Now, there is a bug in openSUSE-11.4 that when one boots to the liveCD or PC after installation that the PC will not boot with the radeon driver (similar to what you noted), but instead one needs to use the boot code ‘nomodeset’ (also similar to what you noted). If one uses that boot code, one will boot instead to the ‘radeonhd’ graphic driver (which is no longer supported, but it is still included). If one types :
man radeonhd
there is no mention of support for the AMD RS880 (HD4200) graphics, so I think we are ‘lucky’ that ‘nomodeset’ boot code works on your PC.
What you could do is try to improve the graphics that you get when booting. As an interim, you could try to force the loading of the superior ‘radeon’ driver in a way works around the bug. You can do that by editing the file /etc/X11/xorg.conf.d/50-device.conf such that it forces the loading of the ‘radeon’ graphic driver.
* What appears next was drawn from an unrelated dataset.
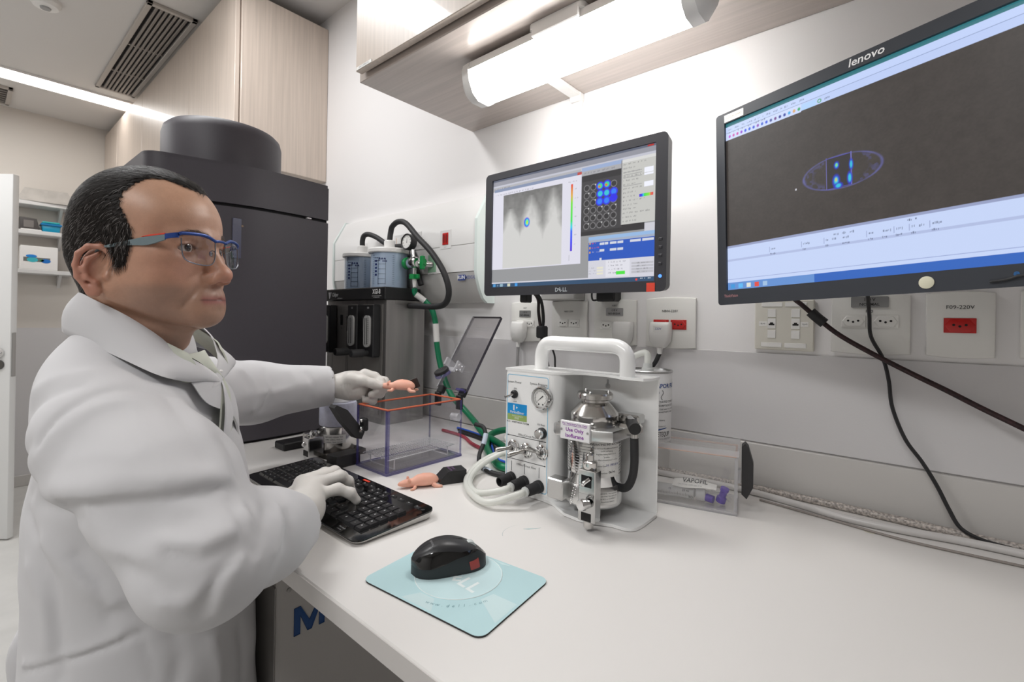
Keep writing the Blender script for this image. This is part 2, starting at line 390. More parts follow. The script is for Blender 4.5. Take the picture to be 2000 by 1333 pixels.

Remove the comment ’ # ’ in front of the word ’ Driver “radeon” ’ in that file such that it looks like:
Section "Device"
Identifier "Default Device"
Driver "radeon"
## Required magic for radeon/radeonhd drivers; output name
## (here: "DVI-0") can be figured out via 'xrandr -q'
#Option "monitor-DVI-0" "Default Monitor"
EndSection
You will need to use root permissions to make and save that edit.
Then restart your PC and again use the ‘nomodeset’ boot code in the options line (it is possible to make that permanent if you wish - just ask and we can explain how). And proceed to boot.
If your PC does NOT boot (with nomodeset boot code) after the change to the /etc/X11/xorg.conf.d/50-device.conf file, you can likely force it to boot by using the boot code ‘x11failsafe’ (instead and/or in addition to ‘nomodeset’ ) which forces the loading of the very basic (but highly compatible) FBDEV graphic driver. And then restore the 50-device.conf file to the way it was before.
Good luck, and glad to read you had some success.